• **DIRECTIONS**
Keep to the lines from the line containing "Write the bpy" through the line containing "COL = SC.collection": copy them exactly and leave every picture out.

• **DATASET CONTENT**
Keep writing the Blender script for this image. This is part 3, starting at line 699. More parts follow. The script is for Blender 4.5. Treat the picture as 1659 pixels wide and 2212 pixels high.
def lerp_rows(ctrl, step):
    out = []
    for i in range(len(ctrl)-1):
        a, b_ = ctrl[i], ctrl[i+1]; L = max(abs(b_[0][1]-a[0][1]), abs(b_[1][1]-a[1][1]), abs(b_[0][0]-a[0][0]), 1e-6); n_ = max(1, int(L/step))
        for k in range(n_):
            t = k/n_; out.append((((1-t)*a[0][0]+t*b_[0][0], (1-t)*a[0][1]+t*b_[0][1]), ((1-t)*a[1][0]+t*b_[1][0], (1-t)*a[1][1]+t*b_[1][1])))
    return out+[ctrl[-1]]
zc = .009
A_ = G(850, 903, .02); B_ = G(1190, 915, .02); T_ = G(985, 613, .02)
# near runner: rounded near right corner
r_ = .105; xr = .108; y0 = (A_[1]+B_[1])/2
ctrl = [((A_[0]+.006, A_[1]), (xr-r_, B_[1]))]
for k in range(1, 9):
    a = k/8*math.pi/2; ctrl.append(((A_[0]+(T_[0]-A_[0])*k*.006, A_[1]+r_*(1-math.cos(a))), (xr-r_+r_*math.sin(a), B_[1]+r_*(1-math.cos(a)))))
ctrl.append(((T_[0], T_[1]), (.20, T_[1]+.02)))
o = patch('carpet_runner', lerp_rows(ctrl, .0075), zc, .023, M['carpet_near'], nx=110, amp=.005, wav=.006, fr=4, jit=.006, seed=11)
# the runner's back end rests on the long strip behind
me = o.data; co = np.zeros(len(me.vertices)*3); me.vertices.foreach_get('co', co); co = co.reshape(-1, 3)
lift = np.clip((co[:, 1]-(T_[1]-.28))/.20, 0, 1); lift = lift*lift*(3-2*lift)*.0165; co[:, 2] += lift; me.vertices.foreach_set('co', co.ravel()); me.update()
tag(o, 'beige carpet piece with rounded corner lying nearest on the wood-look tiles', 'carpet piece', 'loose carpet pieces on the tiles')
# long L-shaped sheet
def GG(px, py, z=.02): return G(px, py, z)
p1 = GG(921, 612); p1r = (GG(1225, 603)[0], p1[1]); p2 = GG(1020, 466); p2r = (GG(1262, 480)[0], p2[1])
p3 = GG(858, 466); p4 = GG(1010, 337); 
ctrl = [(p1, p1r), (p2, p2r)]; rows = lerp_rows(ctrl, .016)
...
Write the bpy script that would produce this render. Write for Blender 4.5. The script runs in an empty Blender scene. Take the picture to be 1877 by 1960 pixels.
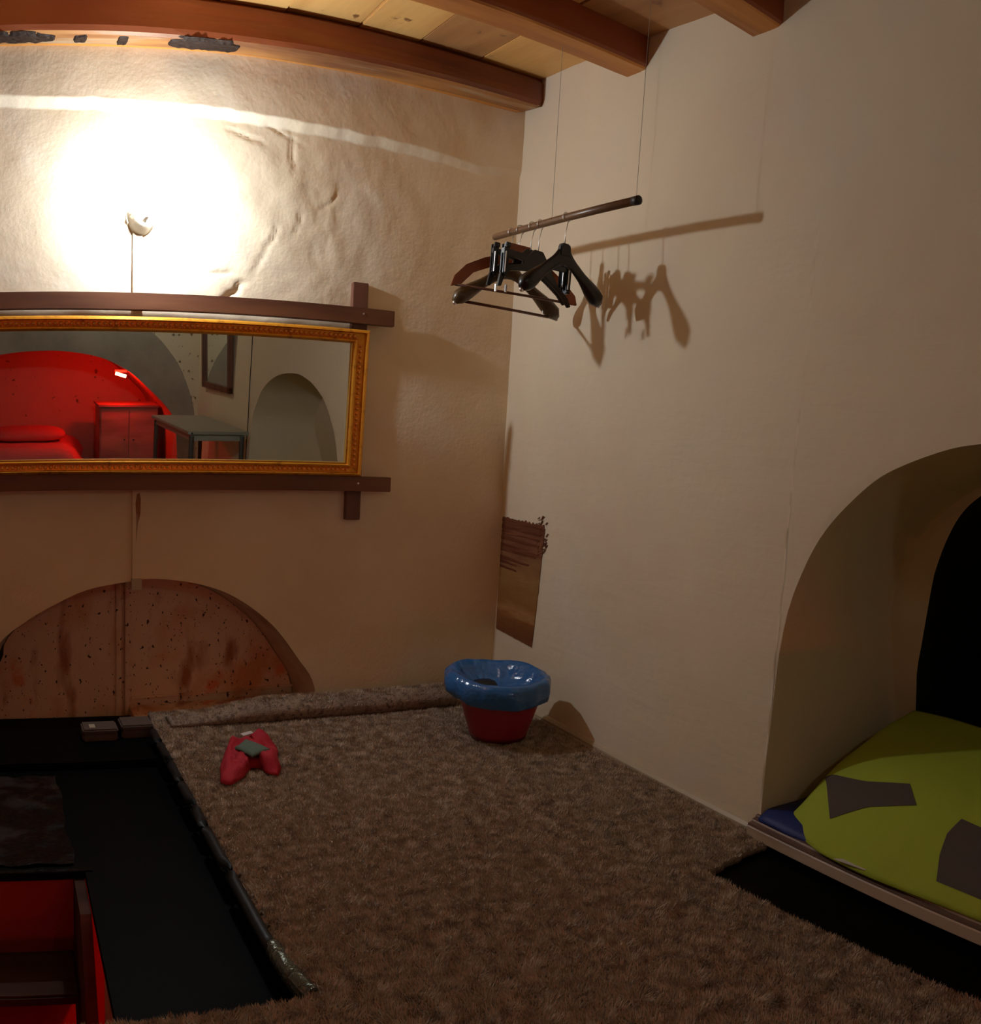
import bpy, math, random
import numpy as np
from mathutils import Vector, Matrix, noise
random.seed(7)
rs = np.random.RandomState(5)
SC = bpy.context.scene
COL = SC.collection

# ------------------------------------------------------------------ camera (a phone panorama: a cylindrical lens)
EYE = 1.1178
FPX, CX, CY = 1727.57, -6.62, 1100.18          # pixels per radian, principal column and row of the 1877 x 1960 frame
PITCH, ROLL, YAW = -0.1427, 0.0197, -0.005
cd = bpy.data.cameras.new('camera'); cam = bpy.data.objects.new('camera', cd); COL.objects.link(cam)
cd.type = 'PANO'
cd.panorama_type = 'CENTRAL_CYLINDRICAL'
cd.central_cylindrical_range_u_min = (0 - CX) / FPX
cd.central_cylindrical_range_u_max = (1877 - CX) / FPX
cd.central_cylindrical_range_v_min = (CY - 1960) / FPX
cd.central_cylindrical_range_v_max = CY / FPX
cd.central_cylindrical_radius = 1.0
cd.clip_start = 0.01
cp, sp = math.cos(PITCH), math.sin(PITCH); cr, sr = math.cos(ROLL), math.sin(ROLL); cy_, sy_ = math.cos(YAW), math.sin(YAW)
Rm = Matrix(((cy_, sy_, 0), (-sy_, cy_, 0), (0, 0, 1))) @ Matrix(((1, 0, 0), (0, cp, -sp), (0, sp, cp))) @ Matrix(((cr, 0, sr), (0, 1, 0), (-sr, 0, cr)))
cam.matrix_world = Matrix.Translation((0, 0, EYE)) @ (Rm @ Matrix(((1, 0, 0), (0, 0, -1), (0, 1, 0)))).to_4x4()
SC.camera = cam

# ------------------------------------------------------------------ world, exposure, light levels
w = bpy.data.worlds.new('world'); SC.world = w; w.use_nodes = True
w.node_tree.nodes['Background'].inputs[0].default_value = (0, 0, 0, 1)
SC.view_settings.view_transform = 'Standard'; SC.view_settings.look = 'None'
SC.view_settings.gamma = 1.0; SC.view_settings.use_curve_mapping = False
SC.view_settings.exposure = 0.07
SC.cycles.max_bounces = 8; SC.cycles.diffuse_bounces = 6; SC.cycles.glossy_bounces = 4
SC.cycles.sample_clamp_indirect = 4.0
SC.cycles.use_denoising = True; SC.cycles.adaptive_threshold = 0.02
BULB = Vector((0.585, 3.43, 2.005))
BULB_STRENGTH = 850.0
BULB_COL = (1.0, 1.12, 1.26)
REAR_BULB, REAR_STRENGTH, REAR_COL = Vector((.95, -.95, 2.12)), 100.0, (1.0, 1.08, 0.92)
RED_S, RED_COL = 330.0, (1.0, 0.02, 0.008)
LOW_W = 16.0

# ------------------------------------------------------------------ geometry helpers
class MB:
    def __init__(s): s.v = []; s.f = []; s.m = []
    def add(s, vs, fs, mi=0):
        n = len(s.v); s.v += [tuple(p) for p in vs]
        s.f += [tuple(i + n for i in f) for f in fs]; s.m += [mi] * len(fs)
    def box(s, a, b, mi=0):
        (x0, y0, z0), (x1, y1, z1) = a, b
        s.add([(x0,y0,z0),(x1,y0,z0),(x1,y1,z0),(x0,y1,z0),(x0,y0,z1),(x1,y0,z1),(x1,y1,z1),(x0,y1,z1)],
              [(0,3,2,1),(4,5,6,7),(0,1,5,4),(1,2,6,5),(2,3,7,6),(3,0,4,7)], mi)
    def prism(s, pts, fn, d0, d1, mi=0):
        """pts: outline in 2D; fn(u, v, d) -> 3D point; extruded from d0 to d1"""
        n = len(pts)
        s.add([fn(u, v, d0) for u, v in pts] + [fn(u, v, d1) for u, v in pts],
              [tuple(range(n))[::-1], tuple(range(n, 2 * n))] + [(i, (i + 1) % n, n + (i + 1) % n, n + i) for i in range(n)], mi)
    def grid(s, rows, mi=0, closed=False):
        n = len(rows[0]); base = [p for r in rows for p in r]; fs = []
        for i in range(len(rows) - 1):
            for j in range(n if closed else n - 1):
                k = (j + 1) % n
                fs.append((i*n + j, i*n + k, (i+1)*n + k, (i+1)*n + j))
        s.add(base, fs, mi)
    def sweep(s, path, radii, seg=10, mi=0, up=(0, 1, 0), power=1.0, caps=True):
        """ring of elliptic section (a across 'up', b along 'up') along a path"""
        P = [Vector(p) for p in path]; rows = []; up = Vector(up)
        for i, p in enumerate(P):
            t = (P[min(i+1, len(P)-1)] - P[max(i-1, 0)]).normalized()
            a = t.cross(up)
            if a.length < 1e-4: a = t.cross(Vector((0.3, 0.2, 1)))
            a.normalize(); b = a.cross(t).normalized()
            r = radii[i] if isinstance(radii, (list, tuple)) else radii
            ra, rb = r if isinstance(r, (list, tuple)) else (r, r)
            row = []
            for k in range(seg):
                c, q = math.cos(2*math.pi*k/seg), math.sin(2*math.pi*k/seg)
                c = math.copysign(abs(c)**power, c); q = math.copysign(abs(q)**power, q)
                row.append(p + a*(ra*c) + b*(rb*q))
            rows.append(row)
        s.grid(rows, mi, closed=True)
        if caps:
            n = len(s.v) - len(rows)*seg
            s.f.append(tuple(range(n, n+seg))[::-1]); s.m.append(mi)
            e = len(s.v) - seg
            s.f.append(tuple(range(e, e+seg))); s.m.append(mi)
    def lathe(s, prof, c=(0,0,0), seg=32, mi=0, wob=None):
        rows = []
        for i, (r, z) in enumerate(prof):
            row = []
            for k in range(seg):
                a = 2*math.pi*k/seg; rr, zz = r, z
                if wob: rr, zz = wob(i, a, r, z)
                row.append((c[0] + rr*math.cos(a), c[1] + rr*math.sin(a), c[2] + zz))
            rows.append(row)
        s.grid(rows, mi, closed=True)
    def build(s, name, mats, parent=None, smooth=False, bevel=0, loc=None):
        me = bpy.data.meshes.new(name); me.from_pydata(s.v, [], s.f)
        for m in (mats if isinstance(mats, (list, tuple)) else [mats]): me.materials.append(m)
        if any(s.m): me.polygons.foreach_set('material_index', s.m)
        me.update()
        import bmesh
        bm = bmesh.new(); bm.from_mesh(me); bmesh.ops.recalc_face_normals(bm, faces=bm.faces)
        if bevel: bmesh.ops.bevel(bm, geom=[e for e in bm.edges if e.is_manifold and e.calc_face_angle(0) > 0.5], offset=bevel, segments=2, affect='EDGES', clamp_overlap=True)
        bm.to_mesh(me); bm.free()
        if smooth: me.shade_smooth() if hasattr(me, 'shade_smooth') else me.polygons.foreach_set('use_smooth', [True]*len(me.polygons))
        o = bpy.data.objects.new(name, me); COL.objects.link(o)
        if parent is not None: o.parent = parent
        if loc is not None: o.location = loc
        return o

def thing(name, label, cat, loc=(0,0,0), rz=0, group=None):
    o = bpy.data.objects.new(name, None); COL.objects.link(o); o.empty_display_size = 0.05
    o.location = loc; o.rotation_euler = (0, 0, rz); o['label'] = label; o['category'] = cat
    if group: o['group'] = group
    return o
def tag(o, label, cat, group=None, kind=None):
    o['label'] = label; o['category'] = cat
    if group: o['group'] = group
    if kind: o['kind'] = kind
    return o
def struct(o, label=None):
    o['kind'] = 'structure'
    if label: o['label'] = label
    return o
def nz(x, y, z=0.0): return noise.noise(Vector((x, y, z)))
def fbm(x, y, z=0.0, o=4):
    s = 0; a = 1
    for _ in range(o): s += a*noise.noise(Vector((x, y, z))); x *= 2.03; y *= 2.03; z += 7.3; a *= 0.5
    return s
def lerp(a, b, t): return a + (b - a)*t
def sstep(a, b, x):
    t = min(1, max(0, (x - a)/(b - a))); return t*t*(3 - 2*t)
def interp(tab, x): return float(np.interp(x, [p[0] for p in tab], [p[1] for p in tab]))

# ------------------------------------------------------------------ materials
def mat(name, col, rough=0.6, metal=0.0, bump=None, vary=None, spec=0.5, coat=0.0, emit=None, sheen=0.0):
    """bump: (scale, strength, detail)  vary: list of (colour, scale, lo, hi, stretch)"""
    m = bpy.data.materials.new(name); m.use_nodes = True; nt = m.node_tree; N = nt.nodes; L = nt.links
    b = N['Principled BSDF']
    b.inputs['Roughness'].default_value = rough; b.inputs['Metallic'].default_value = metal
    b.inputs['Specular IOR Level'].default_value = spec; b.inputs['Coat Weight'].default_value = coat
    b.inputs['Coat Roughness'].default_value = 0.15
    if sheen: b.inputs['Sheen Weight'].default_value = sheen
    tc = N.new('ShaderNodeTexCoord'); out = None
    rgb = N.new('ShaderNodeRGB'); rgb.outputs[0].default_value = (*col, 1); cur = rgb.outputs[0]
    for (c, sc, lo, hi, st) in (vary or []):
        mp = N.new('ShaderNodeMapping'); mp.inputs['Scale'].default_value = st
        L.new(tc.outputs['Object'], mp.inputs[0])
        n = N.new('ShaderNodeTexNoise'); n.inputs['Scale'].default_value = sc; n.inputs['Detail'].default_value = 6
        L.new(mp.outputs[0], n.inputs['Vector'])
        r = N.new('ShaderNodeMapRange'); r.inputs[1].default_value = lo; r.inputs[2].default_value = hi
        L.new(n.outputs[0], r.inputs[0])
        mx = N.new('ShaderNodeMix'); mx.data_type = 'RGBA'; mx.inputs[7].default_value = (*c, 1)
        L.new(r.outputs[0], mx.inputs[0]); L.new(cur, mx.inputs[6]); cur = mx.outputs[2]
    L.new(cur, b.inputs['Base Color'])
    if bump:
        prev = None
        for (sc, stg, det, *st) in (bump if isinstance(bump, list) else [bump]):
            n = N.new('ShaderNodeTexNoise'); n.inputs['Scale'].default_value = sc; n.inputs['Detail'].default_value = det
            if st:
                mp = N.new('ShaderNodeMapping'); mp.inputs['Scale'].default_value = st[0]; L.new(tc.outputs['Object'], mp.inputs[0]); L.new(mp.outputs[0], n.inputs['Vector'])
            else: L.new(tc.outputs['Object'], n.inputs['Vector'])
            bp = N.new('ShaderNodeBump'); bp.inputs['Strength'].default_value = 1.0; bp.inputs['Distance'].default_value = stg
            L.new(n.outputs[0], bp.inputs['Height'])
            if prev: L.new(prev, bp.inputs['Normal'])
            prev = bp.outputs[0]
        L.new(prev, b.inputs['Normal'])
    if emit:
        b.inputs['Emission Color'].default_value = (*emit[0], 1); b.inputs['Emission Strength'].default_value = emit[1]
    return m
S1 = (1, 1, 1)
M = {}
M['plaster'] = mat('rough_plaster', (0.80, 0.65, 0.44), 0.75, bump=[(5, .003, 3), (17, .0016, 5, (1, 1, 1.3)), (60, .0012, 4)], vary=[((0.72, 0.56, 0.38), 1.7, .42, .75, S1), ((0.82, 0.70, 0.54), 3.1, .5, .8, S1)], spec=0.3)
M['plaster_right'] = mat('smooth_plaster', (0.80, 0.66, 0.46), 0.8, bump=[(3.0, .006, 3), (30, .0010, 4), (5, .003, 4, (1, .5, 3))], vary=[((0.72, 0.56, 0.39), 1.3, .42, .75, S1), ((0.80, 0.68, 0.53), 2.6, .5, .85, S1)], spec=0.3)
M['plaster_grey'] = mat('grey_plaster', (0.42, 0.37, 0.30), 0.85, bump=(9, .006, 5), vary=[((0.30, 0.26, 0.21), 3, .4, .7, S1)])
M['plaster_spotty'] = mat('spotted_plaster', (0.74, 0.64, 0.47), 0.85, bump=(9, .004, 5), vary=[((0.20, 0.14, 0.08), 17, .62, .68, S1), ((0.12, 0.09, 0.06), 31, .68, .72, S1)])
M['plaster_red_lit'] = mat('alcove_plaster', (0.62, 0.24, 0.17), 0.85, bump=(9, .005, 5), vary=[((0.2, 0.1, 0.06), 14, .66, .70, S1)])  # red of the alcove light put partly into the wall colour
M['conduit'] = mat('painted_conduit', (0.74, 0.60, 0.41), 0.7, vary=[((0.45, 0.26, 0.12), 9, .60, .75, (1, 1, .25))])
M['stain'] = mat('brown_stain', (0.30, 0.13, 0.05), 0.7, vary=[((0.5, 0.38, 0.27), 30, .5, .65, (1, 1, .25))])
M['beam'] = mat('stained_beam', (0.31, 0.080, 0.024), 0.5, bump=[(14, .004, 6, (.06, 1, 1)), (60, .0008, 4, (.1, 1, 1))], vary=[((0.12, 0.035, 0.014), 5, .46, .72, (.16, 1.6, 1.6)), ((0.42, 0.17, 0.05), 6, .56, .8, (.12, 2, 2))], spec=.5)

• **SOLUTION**
Write the bpy script that would produce this render. Write for Blender 4.5. The script runs in an empty Blender scene. Take the picture to be 1877 by 1960 pixels.
import bpy, math, random
import numpy as np
from mathutils import Vector, Matrix, noise
random.seed(7)
rs = np.random.RandomState(5)
SC = bpy.context.scene
COL = SC.collection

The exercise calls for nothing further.